POV-Ray : Newsgroups : povray.general : animating complex scenes : Re: animating complex scenes Server Time
2 Aug 2024 22:16:31 EDT (-0400)
  Re: animating complex scenes  
From: Chris Johnson
Date: 25 Jun 2004 09:05:27
Message: <40dc2317$1@news.povray.org>
It depends really on how complex the animation is, or rather, how long a
computer takes to calculate the required coordinates for the animation. SDL
has the advantage that its automatically evaluated for you at parse time, so
theres no need to worry about fiddling around with external programs, but on
the other hand, its slow.

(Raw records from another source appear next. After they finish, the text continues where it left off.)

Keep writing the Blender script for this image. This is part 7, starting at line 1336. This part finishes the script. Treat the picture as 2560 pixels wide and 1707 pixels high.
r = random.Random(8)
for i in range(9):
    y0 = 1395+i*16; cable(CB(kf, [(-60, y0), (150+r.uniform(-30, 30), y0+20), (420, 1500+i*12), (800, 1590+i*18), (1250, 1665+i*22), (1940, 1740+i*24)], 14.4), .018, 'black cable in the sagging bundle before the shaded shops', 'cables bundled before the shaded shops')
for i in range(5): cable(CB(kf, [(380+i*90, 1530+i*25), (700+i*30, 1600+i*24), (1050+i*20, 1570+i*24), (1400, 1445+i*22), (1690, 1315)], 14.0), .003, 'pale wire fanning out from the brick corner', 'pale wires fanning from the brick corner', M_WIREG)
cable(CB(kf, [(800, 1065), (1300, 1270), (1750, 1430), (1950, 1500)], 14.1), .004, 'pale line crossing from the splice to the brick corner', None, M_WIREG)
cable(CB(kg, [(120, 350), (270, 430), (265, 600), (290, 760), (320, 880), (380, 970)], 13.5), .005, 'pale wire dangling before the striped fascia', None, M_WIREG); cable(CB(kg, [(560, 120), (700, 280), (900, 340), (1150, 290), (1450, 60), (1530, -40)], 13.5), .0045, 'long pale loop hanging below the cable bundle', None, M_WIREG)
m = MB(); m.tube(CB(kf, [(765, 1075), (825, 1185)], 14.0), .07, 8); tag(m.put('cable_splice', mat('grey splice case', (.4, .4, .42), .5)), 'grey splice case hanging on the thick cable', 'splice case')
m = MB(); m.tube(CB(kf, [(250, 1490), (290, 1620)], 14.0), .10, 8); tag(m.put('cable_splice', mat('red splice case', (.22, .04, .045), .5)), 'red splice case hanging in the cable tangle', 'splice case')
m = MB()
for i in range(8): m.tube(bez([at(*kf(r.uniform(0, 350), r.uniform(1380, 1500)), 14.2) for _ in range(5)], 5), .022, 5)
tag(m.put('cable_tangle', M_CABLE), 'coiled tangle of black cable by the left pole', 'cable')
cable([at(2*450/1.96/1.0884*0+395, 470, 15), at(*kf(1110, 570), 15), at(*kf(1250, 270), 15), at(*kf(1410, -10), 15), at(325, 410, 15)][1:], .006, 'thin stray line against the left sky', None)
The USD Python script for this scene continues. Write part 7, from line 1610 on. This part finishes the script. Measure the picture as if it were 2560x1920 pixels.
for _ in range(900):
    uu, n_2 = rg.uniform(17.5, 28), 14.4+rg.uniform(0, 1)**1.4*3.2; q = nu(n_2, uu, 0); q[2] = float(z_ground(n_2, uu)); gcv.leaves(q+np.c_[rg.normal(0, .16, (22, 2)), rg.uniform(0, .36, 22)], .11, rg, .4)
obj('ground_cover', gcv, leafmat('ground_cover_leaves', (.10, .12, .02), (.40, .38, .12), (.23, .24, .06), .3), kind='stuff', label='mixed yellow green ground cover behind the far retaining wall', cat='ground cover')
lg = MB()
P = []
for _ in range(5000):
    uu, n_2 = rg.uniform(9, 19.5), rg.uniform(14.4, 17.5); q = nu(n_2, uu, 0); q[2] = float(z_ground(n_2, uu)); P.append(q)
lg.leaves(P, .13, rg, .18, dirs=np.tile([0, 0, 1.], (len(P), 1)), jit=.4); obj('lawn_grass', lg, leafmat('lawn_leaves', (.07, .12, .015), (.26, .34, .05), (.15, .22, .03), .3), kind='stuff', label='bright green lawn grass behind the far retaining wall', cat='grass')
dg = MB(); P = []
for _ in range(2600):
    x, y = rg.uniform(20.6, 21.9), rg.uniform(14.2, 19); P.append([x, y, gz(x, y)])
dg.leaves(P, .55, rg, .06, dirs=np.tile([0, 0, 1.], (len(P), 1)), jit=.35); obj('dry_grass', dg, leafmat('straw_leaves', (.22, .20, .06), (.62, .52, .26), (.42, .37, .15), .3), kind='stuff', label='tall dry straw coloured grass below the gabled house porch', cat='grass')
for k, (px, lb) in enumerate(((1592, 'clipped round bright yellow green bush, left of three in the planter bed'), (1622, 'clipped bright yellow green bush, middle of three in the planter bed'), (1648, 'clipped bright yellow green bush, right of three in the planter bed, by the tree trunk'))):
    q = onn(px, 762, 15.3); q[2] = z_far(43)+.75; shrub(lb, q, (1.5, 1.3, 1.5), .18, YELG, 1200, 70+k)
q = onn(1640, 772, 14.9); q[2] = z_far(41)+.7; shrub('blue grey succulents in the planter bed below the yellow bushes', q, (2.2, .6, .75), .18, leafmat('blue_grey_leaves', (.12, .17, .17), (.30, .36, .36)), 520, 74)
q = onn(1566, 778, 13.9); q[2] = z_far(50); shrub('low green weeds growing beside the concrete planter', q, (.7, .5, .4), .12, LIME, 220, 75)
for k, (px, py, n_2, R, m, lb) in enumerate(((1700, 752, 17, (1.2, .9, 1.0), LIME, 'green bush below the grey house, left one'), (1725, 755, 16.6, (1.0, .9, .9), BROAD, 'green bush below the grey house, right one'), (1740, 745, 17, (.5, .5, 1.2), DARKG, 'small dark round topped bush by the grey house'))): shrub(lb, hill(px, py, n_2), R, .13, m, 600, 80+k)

For any difficult calculation, i.e. one which
takes the computer some time to calculate, an external program is often the
only way to get things done in a reasonable time. However, I tend to use C++
programs for things which I could probably do in SDK, just because I'm more
familiar with C++ than SDL.

Moving to your specific case, simulating grains of sand in an hour glass
accurately is very difficult indeed. To do it properly, one would have to
use a rigid body dynamics simulator to model every grain, but for a large
number of grains, simulators like this are likely to become very slow and
possibly unstable.

The way I'd probably go about doing sand is to look at an hourglass and
observe the various things that are happening:

A conical pile of sand grows at the bottom
The cone of sand at the top shrinks, gaining a dent on its surface above the
hole
Sand falls vertically (more or less) from the hole until it hits the cone of
sand at the bottom

and simulate these individually without accurate consideration of the actual
physics of the problem. Obviously there are things that still need to be
considered to make it seem physically real (the volume of the bottom pile of
sand increases at the same rate as the decrease in volume of the top pile,
for example), but the simulation is based primarily on what looks good,
rather than what is physically correct.

You might be able to use isosurfaces for the two piles of sand and a simple
particle system for the falling grains - in this case, the SDL is probably
suitable, since there isn't that much calculation to be done.